Du Bois —the Hegel of the
black world— is contradictory, because of his excellent assimilation of Western
thought; which it modifies, providing it with its existential experience, like
the elusive Dasein it naturally lacks. Haiti is the same phenomenon, but
without the pressure of the context, so its contradiction is not political; on
the contrary, if the contradiction in Du Bois has two stages, that of Haiti has
only one, and in this it becomes exponential. The two stages of the
contradiction in Du Bois are his own blackness as a western, and then his
westernity as a black; but Haiti only have the first one, because this one
becomes a new positivity as potential, and not a contradiction.
This is what makes Haiti so
amenable to the reflective function of its African ancestry, with its
existential value; contrary to Du Bois —following the example—, who lacks this
reflexive ascendancy, due to his political circumstance. What is interesting
here would be the confluence of these two singularities, proving the
existential quality of the Haitian; which resides in the practical realism of
the two, although Du Bois's is more relative, conditioned by the Westernism in
which he participates.
Of course, as relative,
somehow this is also the case of Haiti, organized as a country in a typical
European structure; just less susceptible —and this is important— to this
conditioning, lacking this difficulty suffered by Du Bois. Nor was this lack
absolute, but its contradiction was weaker, because of the sufficiency of
Haitian culture; that when resolved as a nation, even institutionally, it was a
diplomatic, not social as an immediate difficulty.

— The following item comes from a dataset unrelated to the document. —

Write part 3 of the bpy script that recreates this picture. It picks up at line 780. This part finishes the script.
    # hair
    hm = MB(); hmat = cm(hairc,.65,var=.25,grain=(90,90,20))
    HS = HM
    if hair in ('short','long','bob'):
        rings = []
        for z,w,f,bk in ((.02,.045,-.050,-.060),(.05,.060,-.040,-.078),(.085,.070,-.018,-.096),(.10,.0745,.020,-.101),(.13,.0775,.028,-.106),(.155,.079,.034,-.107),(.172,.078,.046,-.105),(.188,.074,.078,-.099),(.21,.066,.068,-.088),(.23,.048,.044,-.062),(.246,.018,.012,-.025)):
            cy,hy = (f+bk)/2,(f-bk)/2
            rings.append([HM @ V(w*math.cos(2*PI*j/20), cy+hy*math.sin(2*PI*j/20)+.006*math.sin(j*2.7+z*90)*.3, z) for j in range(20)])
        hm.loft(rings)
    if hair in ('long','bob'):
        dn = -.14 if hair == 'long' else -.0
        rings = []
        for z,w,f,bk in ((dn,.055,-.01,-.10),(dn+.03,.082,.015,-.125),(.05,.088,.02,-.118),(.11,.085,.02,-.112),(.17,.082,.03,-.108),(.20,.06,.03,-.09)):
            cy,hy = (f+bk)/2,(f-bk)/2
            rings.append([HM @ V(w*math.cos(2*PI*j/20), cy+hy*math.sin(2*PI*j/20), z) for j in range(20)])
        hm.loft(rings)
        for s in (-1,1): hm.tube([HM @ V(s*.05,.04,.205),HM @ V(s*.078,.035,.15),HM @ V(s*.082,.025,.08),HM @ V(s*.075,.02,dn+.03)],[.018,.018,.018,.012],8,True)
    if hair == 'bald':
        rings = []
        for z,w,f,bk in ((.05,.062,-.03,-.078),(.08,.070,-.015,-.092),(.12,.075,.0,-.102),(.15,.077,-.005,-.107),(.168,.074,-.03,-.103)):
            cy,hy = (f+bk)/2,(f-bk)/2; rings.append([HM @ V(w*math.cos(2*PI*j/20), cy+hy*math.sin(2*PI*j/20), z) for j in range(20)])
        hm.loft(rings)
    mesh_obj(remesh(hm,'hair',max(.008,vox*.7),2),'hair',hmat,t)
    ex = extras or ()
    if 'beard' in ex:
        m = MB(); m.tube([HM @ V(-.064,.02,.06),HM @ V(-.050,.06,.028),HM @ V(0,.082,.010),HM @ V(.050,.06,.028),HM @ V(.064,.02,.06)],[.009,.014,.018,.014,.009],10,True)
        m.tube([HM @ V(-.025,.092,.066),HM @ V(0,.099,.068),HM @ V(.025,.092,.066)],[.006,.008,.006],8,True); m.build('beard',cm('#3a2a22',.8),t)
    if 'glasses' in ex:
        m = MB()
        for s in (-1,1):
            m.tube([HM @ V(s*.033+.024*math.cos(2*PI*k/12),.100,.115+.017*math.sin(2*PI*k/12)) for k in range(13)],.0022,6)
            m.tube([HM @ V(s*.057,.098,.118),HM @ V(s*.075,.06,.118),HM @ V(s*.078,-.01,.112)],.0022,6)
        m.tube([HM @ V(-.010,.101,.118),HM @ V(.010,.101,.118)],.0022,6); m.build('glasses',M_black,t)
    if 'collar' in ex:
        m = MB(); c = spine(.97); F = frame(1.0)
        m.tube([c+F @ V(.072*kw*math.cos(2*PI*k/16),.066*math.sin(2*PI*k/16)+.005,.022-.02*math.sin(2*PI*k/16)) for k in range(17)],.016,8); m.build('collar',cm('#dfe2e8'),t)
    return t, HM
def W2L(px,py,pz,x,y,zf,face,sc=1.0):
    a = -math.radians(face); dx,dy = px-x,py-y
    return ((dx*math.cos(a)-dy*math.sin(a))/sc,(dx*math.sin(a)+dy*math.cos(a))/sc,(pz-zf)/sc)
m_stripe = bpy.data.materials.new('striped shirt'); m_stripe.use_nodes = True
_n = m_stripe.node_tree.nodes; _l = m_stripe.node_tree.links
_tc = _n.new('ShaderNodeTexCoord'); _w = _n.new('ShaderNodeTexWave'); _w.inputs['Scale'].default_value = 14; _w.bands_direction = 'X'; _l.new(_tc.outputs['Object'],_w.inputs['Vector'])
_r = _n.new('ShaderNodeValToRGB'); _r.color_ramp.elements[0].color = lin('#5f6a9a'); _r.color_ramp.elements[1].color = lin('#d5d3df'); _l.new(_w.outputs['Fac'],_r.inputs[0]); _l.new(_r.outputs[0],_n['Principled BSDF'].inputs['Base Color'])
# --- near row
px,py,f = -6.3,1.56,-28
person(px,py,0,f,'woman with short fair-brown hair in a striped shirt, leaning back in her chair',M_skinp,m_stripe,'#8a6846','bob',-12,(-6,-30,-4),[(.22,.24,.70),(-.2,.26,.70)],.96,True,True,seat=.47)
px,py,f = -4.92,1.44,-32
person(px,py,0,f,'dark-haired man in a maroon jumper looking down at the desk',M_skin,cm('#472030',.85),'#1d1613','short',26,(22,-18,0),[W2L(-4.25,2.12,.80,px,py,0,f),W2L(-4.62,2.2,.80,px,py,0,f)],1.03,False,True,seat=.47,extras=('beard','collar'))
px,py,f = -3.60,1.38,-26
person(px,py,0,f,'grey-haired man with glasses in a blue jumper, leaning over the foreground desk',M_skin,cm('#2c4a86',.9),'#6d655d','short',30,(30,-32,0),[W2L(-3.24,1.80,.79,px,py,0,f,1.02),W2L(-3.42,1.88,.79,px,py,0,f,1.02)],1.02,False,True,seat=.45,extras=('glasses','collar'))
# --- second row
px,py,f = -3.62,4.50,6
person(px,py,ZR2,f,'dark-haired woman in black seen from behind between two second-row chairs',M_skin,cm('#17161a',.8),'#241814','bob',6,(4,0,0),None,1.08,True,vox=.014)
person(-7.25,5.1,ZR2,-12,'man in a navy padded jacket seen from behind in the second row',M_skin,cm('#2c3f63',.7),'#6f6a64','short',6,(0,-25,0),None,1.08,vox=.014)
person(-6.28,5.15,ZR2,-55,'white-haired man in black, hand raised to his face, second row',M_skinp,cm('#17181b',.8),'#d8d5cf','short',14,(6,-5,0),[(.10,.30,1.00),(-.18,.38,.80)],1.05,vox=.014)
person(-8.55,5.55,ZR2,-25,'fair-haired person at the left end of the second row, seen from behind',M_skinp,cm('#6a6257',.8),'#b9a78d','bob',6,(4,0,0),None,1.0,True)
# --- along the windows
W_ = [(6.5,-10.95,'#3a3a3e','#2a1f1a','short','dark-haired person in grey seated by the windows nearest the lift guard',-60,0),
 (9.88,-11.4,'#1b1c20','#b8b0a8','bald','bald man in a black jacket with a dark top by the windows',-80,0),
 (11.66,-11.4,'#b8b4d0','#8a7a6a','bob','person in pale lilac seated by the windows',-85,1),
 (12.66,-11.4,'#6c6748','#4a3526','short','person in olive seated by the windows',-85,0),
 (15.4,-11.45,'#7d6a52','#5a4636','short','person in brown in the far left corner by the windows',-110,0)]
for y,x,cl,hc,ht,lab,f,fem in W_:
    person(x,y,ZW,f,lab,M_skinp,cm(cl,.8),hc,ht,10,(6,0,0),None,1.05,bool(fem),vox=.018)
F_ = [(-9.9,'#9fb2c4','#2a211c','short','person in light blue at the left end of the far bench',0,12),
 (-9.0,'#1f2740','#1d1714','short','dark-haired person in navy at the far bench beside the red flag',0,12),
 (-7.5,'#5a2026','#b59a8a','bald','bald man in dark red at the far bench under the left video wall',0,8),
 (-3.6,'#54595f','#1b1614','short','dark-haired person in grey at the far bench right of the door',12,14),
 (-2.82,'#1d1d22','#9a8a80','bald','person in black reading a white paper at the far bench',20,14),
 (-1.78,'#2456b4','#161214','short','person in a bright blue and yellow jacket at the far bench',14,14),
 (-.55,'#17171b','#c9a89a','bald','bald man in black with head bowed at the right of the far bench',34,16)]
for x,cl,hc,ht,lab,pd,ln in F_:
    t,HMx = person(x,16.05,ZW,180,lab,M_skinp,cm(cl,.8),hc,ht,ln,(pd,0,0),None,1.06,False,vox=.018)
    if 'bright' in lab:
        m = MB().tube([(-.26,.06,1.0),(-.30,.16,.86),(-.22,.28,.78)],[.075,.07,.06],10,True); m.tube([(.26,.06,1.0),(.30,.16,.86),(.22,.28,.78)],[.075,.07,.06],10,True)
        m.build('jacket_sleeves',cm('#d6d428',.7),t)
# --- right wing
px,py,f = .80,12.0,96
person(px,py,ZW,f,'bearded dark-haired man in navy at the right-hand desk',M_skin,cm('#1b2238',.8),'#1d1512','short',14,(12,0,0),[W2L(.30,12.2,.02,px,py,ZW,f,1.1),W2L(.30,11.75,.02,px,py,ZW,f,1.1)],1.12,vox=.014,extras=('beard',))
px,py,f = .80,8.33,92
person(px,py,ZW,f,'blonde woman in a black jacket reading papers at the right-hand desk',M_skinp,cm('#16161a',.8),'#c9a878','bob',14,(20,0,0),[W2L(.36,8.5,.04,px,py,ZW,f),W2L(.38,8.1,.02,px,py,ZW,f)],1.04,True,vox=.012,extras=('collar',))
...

Hence, an intelligence like
Jean Prince-Mars does not have to resort to conventional philosophy to reflect
on politics; but that it resorts to folklore, resurrecting the typically
romantic cognitive function, with its greatest efficiency. It should be
remembered that Romanticism is not strictly but figuratively an idealization of
the past; updating it as a reflexive referent for a determination of the
present, which is possible in the trans-historical nature of its structure.
This understanding of reality
differs from that of the idealistic, because it is not an abstract concept or
Idea (Eidos); but an effective reality, abstracted in its representation, but
with its own historical value and consistency. As a tradition, Idealism
redounds to this function proper to culture, but artificially, by its
specialized elites; which thus make these determinations of political and not
cultural nature, distorting the functions in which the structure organizes
itself.
That is why Du Bois cannot
afford the luxury of romanticism, responding to the political convention of his
environment; and he has to resort to the idealist tradition —the only one
available— in adaptations such as Peirce's more efficient pragmatism. This
would be what relates both phenomena, in a complementary and symbiotic function
due to their parallelism; with an exchange of resources, which results in
greater efficiency of the two, with this confluence.